AMBUSHED by 5 BANDITS with M16s…and what I learnt

It was approaching dusk and we were almost there. Thirty more minutes and we’d be easing into the cool waves after a sweaty three hour drive to the white sandy beach in the Philippines. The four of us friends excited to get to the beach, took a short cut down a dirt road and through some sugar cane.

Half-way down the dirt road, a man with a red bandana over his face and an M16 machine gun emerged from the sugarcane and stood in the middle of the road. My friend slammed on the brakes and we screeched to a halt. Then another 4 bandits with their M16s surrounded the car.

What happened next was not what I expected.

My friend put MY window down to negotiate with the bandits.

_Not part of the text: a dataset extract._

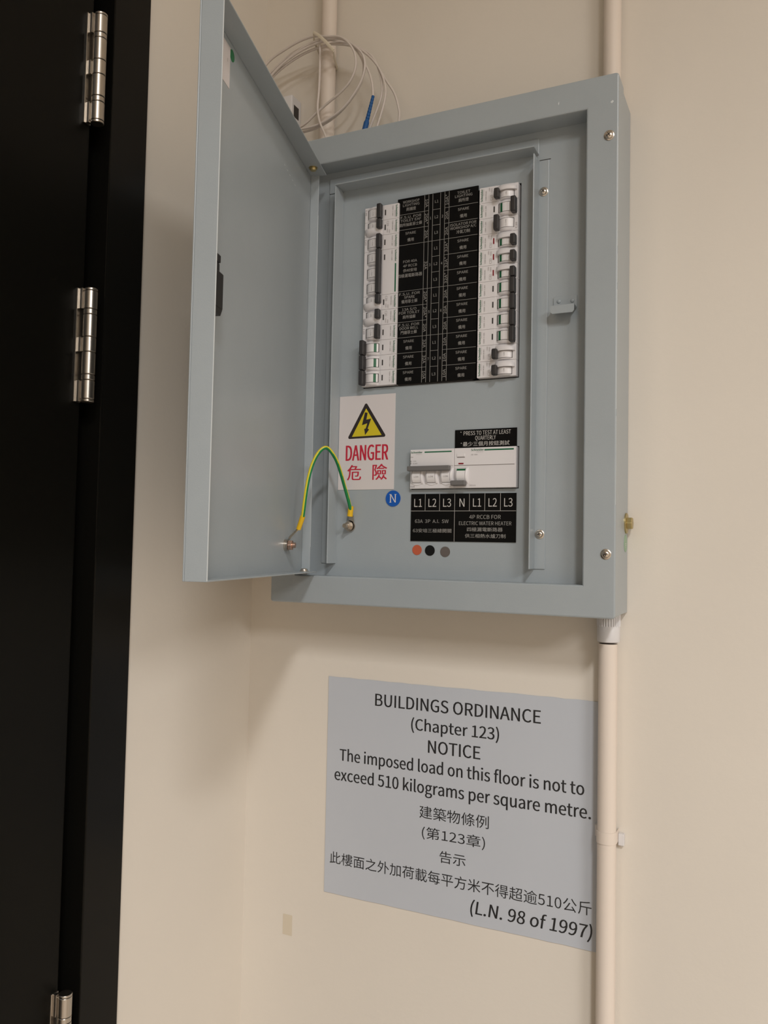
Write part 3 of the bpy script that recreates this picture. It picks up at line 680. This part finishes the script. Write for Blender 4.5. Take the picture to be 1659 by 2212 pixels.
# the yellow stripe drifts slowly round the green wire
NR = len(pts); fl = [f for f in bm.faces if len(f.verts) == 4]
for q_, f in enumerate(fl):
    i_, k_ = divmod(q_, 40); c_ = 13.0-8.6*min(1, i_/NR/0.62); dd = (k_+0.5-c_+20) % 40-20
    f.material_index = 0 if abs(dd) < 5.6 else 1
mesh_obj('insulation', bm, [WYEL, WGRN], ew, smooth=True, angle=60)
def seg_tube(name, a, b_, r0, r1, material, par, n=20, sx=1.0):
    bm = BM(); a, b_ = Vector(a), Vector(b_); tube(bm, [a, a+(b_-a)*0.5, b_], lambda s_: r0+(r1-r0)*s_, n=n, sx=sx); return mesh_obj(name, bm, material, par, smooth=True, angle=50)
seg_tube('ferrule', (-0.3110, -0.0665, 0.1160), (-0.3128, -0.0655, 0.1040), 0.0033, 0.0034, FERR, ew)
seg_tube('ferrule', (-0.3378, -0.132, 0.1010), (-0.3446, -0.1295, 0.0865), 0.0030, 0.0027, FERR, ew)
# ring terminals
bm = BM(); n = 28; mp = lambda a, b_, d: (a, d, b_)
def ring_plate(bm, c, r0, r1, mapf, d0, d1, n=28):
    A = [[bm.verts.new(mapf(c[0]+r*math.cos(2*math.pi*k/n), c[1]+r*math.sin(2*math.pi*k/n), d)) for k in range(n)] for r in (r0, r1) for d in (d0, d1)]
    i0, i1, o0, o1 = A
    for k in range(n):
        j = (k+1) % n
        bm.faces.new((i0[k], i0[j], o0[j], o0[k])); bm.faces.new((i1[k], o1[k], o1[j], i1[j])); bm.faces.new((i0[k], i1[k], i1[j], i0[j])); bm.faces.new((o0[k], o0[j], o1[j], o1[k]))
ring_plate(bm, (stx, stz), 0.0028, 0.0066, mp, -0.0622, -0.0611)
prism(bm, [(stx-0.0015, stz+0.0058), (stx+0.0055, stz+0.0035), (stx+0.0044, 0.1050), (stx-0.0008, 0.1050)], mp, -0.0622, -0.0611)
mesh_obj('ring_terminal', bm, SCREWM, ew, smooth=True, angle=30)
# door-side terminal: lies on the stud, blade rises to the ferrule
lp = DM @ Vector((dsx, 0.0062, dsz)); 
bm = BM(); ring_plate(bm, (dsx, dsz), 0.0031, 0.0062, lambda a, b_, d: tuple(DM @ Vector((a, d, b_))), 0.0047, 0.0057)
tubepts = [DM @ Vector(p) for p in ((0.0668, 0.00522, 0.0745), (0.0640, 0.0056, 0.0775), (0.0530, 0.0096, 0.0850), (0.0500, 0.0108, 0.0872))]
tube(bm, tubepts, lambda s_: 0.0017, n=12, sx=0.25)
mesh_obj('ring_terminal', bm, SCREWM, ew, smooth=True, angle=40)
# ================================================================ CONDUITS
c1 = tag(empty('conduit_riser'), 'vertical painted conduit entering distribution board from below, beside notice', 'conduit')
bm = BM(); cyl(bm, (-0.0196, -0.0140, FLOOR), (0, 0, 1), 0.0100, 0.0-0.0320-FLOOR, 40); mesh_obj('pipe', bm, PIPEM, c1, smooth=True)
bm = BM(); lathe(bm, (-0.0190, -0.0150, -0.0300), (0, 0, 1), [(0.0102, 0), (0.0118, 0.0004), (0.0121, 0.0020), (0.0121, 0.0170), (0.0116, 0.0180), (0.0116, 0.0298)], 40); cp = mesh_obj('coupler', bm, PVCW, c1, smooth=True)
bm = BM()
for k in range(28):
    a = 2*math.pi*k/28; x, y = -0.0190+0.0119*math.cos(a), -0.0150+0.0119*math.sin(a)
    cyl(bm, (x, y, -0.0128), (0, 0, 1), 0.0007, 0.0135, 6)
mesh_obj('grip_ribs', bm, PVCW, cp)
bm = BM(); cyl(bm, (-0.0196, -0.0140, -0.0306), (0, 0, 1), 0.01025, 0.0005, 40); mesh_obj('joint_line', bm, GREYPR, c1, smooth=True)
c2 = tag(empty('conduit_drop'), 'painted conduit running up the wall from the top of the board', 'conduit')
bm = BM(); cyl(bm, (-0.0201, -0.0140, ZT-0.0022), (0, 0, 1), 0.0096, CEIL-ZT+0.0022, 40); mesh_obj('pipe', bm, PIPEM, c2, smooth=True)
c3 = tag(empty('cable_conduit'), 'painted conduit behind the coiled white cable above the board', 'conduit')
bm = BM(); cyl(bm, (-0.3870, -0.0130, ZT-0.0022), (0, 0, 1), 0.0098, CEIL-ZT+0.0022, 40); mesh_obj('pipe', bm, PIPEM, c3, smooth=True)
# saddle clip on lower conduit
sd = tag(empty('conduit_saddle'), 'white saddle clip holding the conduit beside the pale blue notice', 'clip')
zc = -0.2380
bm = BM(); n = 20
prof_in = [(-0.0196+0.0101*math.cos(a), -0.0140-0.0101*math.sin(a)) for a in [math.pi*k/n for k in range(n+1)]]
prof_out = [(-0.0196+0.0107*math.cos(a), -0.0140-0.0107*math.sin(a)) for a in [math.pi*k/n for k in range(n, -1, -1)]]
prism(bm, [(-0.0095, -0.0005)]+prof_in+[(-0.0297, -0.0005)]+[(-0.0303, -0.0005)]+prof_out+[(-0.0089, -0.0005)], lambda a, b_, d: (a, b_, d), zc-0.0062, zc+0.0062)
mesh_obj('strap', bm, PIPEM, sd, smooth=True, angle=50)
for x0, x1, dz in ((-0.0336, -0.0304, 0.0022), (-0.0088, -0.0026, -0.004)):
    e_ = mesh_obj('ear', boxes((x0, x1, -0.0065, -0.0003, zc-0.0062+dz, zc+0.0062+dz)), PVCW, sd, bevel=0.0006)
# ================================================================ CABLE COIL
cc = tag(empty('cable_coil'), 'loose coil of thin white cable tied to the conduit above the board', 'cable')
S = {
"a": [(-0.4900, -0.035, 0.6811), (-0.4678, -0.037, 0.7095), (-0.4372, -0.039, 0.7203), (-0.4115, -0.041, 0.7249), (-0.389, -0.043, 0.7238), (-0.3737, -0.045, 0.7175), (-0.3518, -0.047, 0.7108), (-0.3369, -0.049, 0.6967), (-0.3287, -0.0487, 0.6815), (-0.329, -0.046, 0.666), (-0.3375, -0.0433, 0.6523), (-0.3522, -0.0407, 0.6423), (-0.3699, -0.038, 0.6353), (-0.3907, -0.0353, 0.6261), (-0.4148, -0.0327, 0.6141), (-0.4515, -0.03, 0.6158), (-0.482, -0.03, 0.640), (-0.4900, -0.035, 0.6811)],
"b": [(-0.4866, -0.03, 0.6778), (-0.4616, -0.0321, 0.6958), (-0.4369, -0.0343, 0.7088), (-0.414, -0.0364, 0.7174), (-0.3858, -0.0386, 0.7205), (-0.3595, -0.0407, 0.7164), (-0.3389, -0.0429, 0.7019), (-0.3213, -0.045, 0.6836), (-0.3171, -0.0436, 0.6694), (-0.3207, -0.0421, 0.654), (-0.3317, -0.0407, 0.6378), (-0.3523, -0.0393, 0.6197), (-0.3818, -0.0379, 0.6093), (-0.4095, -0.0364, 0.6087), (-0.4483, -0.035, 0.6141), (-0.478, -0.032, 0.642), (-0.4866, -0.03, 0.6778)],
"c": [(-0.4833, -0.03, 0.6718), (-0.4614, -0.03, 0.6943), (-0.4351, -0.03, 0.7075), (-0.4106, -0.03, 0.7144), (-0.3836, -0.03, 0.7167), (-0.3612, -0.03, 0.7161), (-0.3403, -0.03, 0.7059), (-0.317, -0.0325, 0.6852), (-0.3007, -0.035, 0.6629), (-0.2911, -0.0375, 0.6376), (-0.2908, -0.04, 0.617), (-0.298, -0.0425, 0.5886), (-0.3050, -0.045, 0.5680)],
"d": [(-0.4900, -0.03, 0.6845), (-0.4543, -0.03, 0.7069), (-0.4281, -0.03, 0.72), (-0.3965, -0.03, 0.725), (-0.371, -0.03, 0.7211), (-0.3472, -0.03, 0.7101), (-0.322, -0.0309, 0.6935), (-0.3074, -0.0327, 0.6754), (-0.298, -0.0345, 0.6479), (-0.2966, -0.0364, 0.6274), (-0.3044, -0.0382, 0.604), (-0.3147, -0.04, 0.5775), (-0.3200, -0.040, 0.5660)],
"e": [(-0.3835, -0.04, 0.7172), (-0.3557, -0.04, 0.7152), (-0.3349, -0.04, 0.6977), (-0.3196, -0.04, 0.6731), (-0.3096, -0.0433, 0.6532), (-0.3042, -0.0467, 0.6358), (-0.3016, -0.05, 0.6209)],
"f": [(-0.381, -0.032, 0.7174), (-0.3423, -0.0314, 0.7056), (-0.3151, -0.0309, 0.6845), (-0.2948, -0.0303, 0.6513), (-0.2815, -0.03, 0.6297), (-0.2752, -0.03, 0.6067), (-0.275, -0.03, 0.597), (-0.2764, -0.03, 0.5650)],
"g": [(-0.3883, -0.034, 0.7168), (-0.3871, -0.0347, 0.6859), (-0.3873, -0.0353, 0.6554), (-0.3884, -0.036, 0.6315), (-0.3816, -0.0407, 0.6091), (-0.3701, -0.0453, 0.5873), (-0.3630, -0.048, 0.5660)],
"h": [(-0.4900, -0.034, 0.6666), (-0.4612, -0.0349, 0.6929), (-0.433, -0.0358, 0.7089), (-0.4038, -0.0368, 0.7165), (-0.3695, -0.0377, 0.7182), (-0.3495, -0.0386, 0.7107), (-0.3324, -0.0395, 0.6936), (-0.3213, -0.0392, 0.6728), (-0.3243, -0.0377, 0.6523), (-0.3381, -0.0362, 0.6342), (-0.3603, -0.0346, 0.6175), (-0.3859, -0.0331, 0.6087), (-0.4095, -0.0315, 0.6072), (-0.444, -0.03, 0.6104), (-0.476, -0.03, 0.632), (-0.4900, -0.034, 0.6666)],
}
for k, pz in S.items():
    q = catmull(pz, 7)
    for _ in range(3): q = [q[0]]+[(q[i-1]+q[i]*2+q[i+1])/4 for i in range(1, len(q)-1)]+[q[-1]]
    bm = BM(); tube(bm, q, 0.0014, n=8, sx=1.3); mesh_obj('cable', bm, CABLEM, cc, smooth=True, angle=80)
# connector: ribbed tapering boot
a, b_ = Vector((-0.3015, -0.050, 0.6215)), Vector((-0.3108, -0.056, 0.5710))
d = (b_-a).normalized(); Ln = (b_-a).length; pr = []
for k in range(17):
    s_ = k/16*0.62; r = 0.0019+0.0011*s_; pr += [(r, s_*Ln), (r*(0.86 if k % 2 else 1), s_*Ln+0.0004)]
pr += [(0.0031, 0.66*Ln), (0.0034, 0.68*Ln), (0.0034, Ln)]
bm = BM(); lathe(bm, a, d, pr, 16); mesh_obj('blue_connector', bm, BLUEC, cc, smooth=True, angle=40)
bm = BM(); tube(bm, catmull([(-0.3890, -0.049, 0.7250), (-0.3800, -0.0515, 0.7170), (-0.3700, -0.0515, 0.7065), (-0.3600, -0.0480, 0.6950)], 5), 0.0021, n=10, ref=Vector((0, 1, 0)), sx=0.4)
mesh_obj('cable_tie', bm, TIEM, cc, smooth=True)
bm = BM(); tube(bm, [Vector(p) for p in ((-0.389, -0.049, 0.7245), (-0.3960, -0.036, 0.722), (-0.3985, -0.014, 0.716), (-0.392, -0.0018, 0.708), (-0.380, -0.0018, 0.700), (-0.3742, -0.014, 0.697), (-0.3680, -0.032, 0.6965), (-0.3600, -0.0480, 0.6950))], 0.0021, n=8, sx=0.35)
mesh_obj('cable_tie', bm, TIEM, cc, smooth=True)
# small white outlet box behind the door
ob = tag(empty('cable_outlet'), 'small white socket box on the wall behind the open door', 'socket')
mesh_obj('housing', boxes((-0.4780, -0.4350, -0.0240, -0.0005, 0.6330, 0.6670)), PVCW, ob, bevel=0.0015)
mesh_obj('port', boxes((-0.4352, -0.4347, -0.0190, -0.0070, 0.6390, 0.6550)), SLOT, ob)
# ================================================================ NOTICE
sg = tag(empty('notice_board'), 'pale blue-grey BUILDINGS ORDINANCE notice below the board', 'sign')
jag = []
x0, x1, z0, z1 = -0.3720, -0.0255, -0.3682, -0.0978
for k in range(25):
    s_ = k/24; jag.append((x0+(x1-x0)*s_, z1+random.uniform(-0.0004, 0.0005)))
jag += [(x1, z0)]
for k in range(23, -1, -1):
    s_ = k/24; jag.append((x0+(x1-x0)*s_, z0+random.uniform(-0.0004, 0.0004)))
bm = BM(); prism(bm, jag, lambda a, b_, d: (a, d, b_), -0.0010, -0.0001); mesh_obj('sheet', bm, SIGNM, sg)
sy = -0.00112
rows = [('BUILDINGS ORDINANCE', -0.3055, -0.0961, -0.1287, -0.1139, 'cap', 0), ('(Chapter 123)', -0.2563, -0.1450, -0.1528, -0.1392, 'cap', 0), ('NOTICE', -0.2337, -0.1674, -0.1778, -0.1630, 'cap', 0),
 ('The imposed load on this floor is not to', -0.3538, -0.0464, -0.2018, -0.1876, 'cap', 0), ('exceed 510 kilograms per square metre.', -0.3606, -0.0389, -0.2267, -0.2124, 'cap', 0),
 ('建築物條例', -0.2434, -0.1560, -0.2563, -0.2413, 'bbox', 0), ('(第123章)', -0.2396, -0.1602, -0.2812, -0.2654, 'bbox', 0), ('告示', -0.2165, -0.1838, -0.3045, -0.2905, 'bbox', 0),
 ('此樓面之外加荷載每平方米不得超逾510公斤', -0.3645, -0.0375, -0.3310, -0.3160, 'bbox', 0), ('(L.N. 98 of 1997)', -0.1768, -0.0364, -0.3555, -0.3410, 'cap', 0.13)]
for s_, a, b_, c, d, md, sh in rows:
    Print(front(sy)).text(s_, a, b_, c, d, mode=md, shear=sh, bold=0.00055 if md == 'cap' else 0.0).build('lettering', SIGNT, sg)
# old tape patch on the wall
bm = BM(); pts = []
for k in range(24):
    a = 2*math.pi*k/24; cx, cz = 0.0068*max(-1, min(1, 1.5*math.cos(a))), 0.0128*max(-1, min(1, 1.4*math.sin(a))); pts.append((-0.4250+cx, -0.4205+cz))
prism(bm, pts, lambda a, b_, d: (a, d, b_), -0.0004, -0.00005)
tag(mesh_obj('tape_patch', bm, TAPE), 'small yellowed tape patch on the wall below the notice', 'tape')
bpy.data.objects.remove(_tob); bpy.data.curves.remove(_tcur)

“Yeah, great. Thanks very much mate” I thought as I turned to look down the barrel of the gun. My friend’s rationale after the fact was to let the foreign guy do the negotiating.

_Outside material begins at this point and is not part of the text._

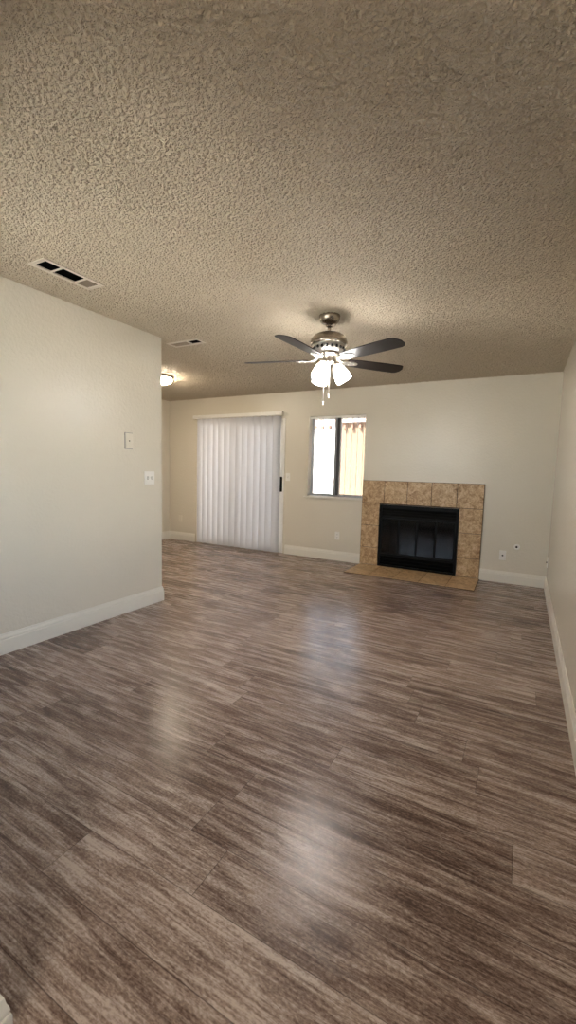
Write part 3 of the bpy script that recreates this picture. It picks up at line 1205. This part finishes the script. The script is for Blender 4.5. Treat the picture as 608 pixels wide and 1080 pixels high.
# ------------------------------------------------------------------ outside
box_obj('ground', M['concrete'], None, -30, 20, -20, 30, -0.30, -0.121, kind='structure', label='pale concrete ground outside', cat='ground')
box_obj('bounce_cut_ground', M['bounce_cut'], None, XR + 0.16, 9.0, -6.0, 9.0, -0.118, -0.06, kind='structure', label='added dark ground beside the house, cutting bounce light', cat='ground')  # unseen dark ground, added to cut light bouncing up to the ceiling
box_obj('roof', M['roof_tile'], None, XF - 0.7, XR + 0.7, YD - 1.4, D + 0.16, H + 0.36, H + 0.5, kind='structure', label='roof over the room', cat='roof')
pc = thing('patio_cover', 'timber patio cover outside the small window', 'patio cover', (-3.0, D + 0.2, 0))
bm = bmesh.new()
bx(bm, -3.4, 2.4, 0.0, 0.70, 2.62, 2.66)
obj('sheathing', bm, M['roof_white'], pc)
first = None
for i in range(15):
    x = -3.2 + i * 0.39
    if first is None:
        bm = bmesh.new()
        bx(bm, -0.022, 0.022, 0.02, 1.30, 2.50, 2.62, bevel=0.004)
        first = o = obj('rafter', bm, M['redwood'], pc)
    else:
        o = first.copy()
        COL.objects.link(o)
        o.parent = pc
    o.location = (x, 0, 0)
bm = bmesh.new()
bx(bm, -3.4, 2.4, 0.96, 1.05, 2.34, 2.50, bevel=0.004)
obj('beam', bm, M['roof_white'], pc)
for x in (-3.3, 2.3):
    obj('post', (lambda q: (bx(q, x - 0.045, x + 0.045, 0.96, 1.05, -0.12, 2.34, bevel=0.004), q)[1])(bmesh.new()), M['redwood'], pc)
# neighbouring house seen through the window
nh = thing('neighbouring_house', 'tan and white sunlit house seen through the small window', 'house', (-4.15, 10.0, -0.121))
obj('white_wall', (lambda q: (bx(q, -9, 0, 0, 0.2, 0, 2.62), q)[1])(bmesh.new()), M['stucco'], nh, label='white stucco wall')
obj('tan_wall', (lambda q: (bx(q, 0.002, 12, 0, 0.2, 0, 2.62), q)[1])(bmesh.new()), M['tan'], nh, label='tan stucco wall')
first = None
for i in range(34):
    if first is None:
        bm = bmesh.new()
        bx(bm, -0.030, 0.030, -0.07, 0.0, 2.47, 2.55, bevel=0.004)
        first = o = obj('rafter_tail', bm, M['redwood'], nh)
    else:
        o = first.copy()
        COL.objects.link(o)
        o.parent = nh
    o.location = (-3.0 + i * 0.20, 0, 0)
bm = bmesh.new()
bx(bm, -9.3, 12.3, -0.08, 3.2, -0.02, 0.02, mat=Matrix.Translation((0, 0, 2.66)) @ Matrix.Rotation(R(18), 4, 'X'))
for i in range(60):
    lathe(bm, [(0.055, 0), (0.055, 3.5)], 8, c=(0, 0, 0), mat=Matrix.Translation((-4 + i * 0.16, -0.08 * math.cos(R(18)), 2.66 - 0.08 * math.sin(R(18)) + 0.02)) @ Matrix.Rotation(R(18), 4, 'X') @ Matrix.Rotation(R(-90), 4, 'X'))
obj('roof', bm, M['roof_tile'], nh)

Fortunately for me and my friends, the bandits were polite (complete with gun in my face) and said in broken English “sorry to bother you but we are asking for Christmas donation”. Being nineteen year old University students, we didn’t have much but we all emptied our wallets (equivalent to a few dollars each) and I collected the handful of crumpled notes and handed them to the bandit. He distributed the spoils with his friends, said “thank you” with a smile and then disappeared like ninja into the sugarcane.

You know those moments where you don’t know whether to laugh at the ridiculously surreal situation you have found yourself in? Or to breakdown due to the overwhelming realisation that things could have been so much worse?

*Side note – one week later on that same holiday, the 8 seater light aircraft we were in stalled and fell out of the sky onto the runway with a bang. That day we had also narrowly missed a truck and flipped on a tricycle (motorcycle with a sidecar – I wasn’t driving) landing on our heads.

What I learnt:

  • Three near misses on this one holiday gave me a profound sense of GRATITUDE to this day.
  • Being half-Filipino I love the Philippines…but occasionally, the path less travelled through the sugarcane is not the smartest idea.
  • This experience would help me put things in perspective years later when faced with corporate “disasters”.

Q. Where have you had a difficult time and how have you used this to help you alter your perspective in the workplace?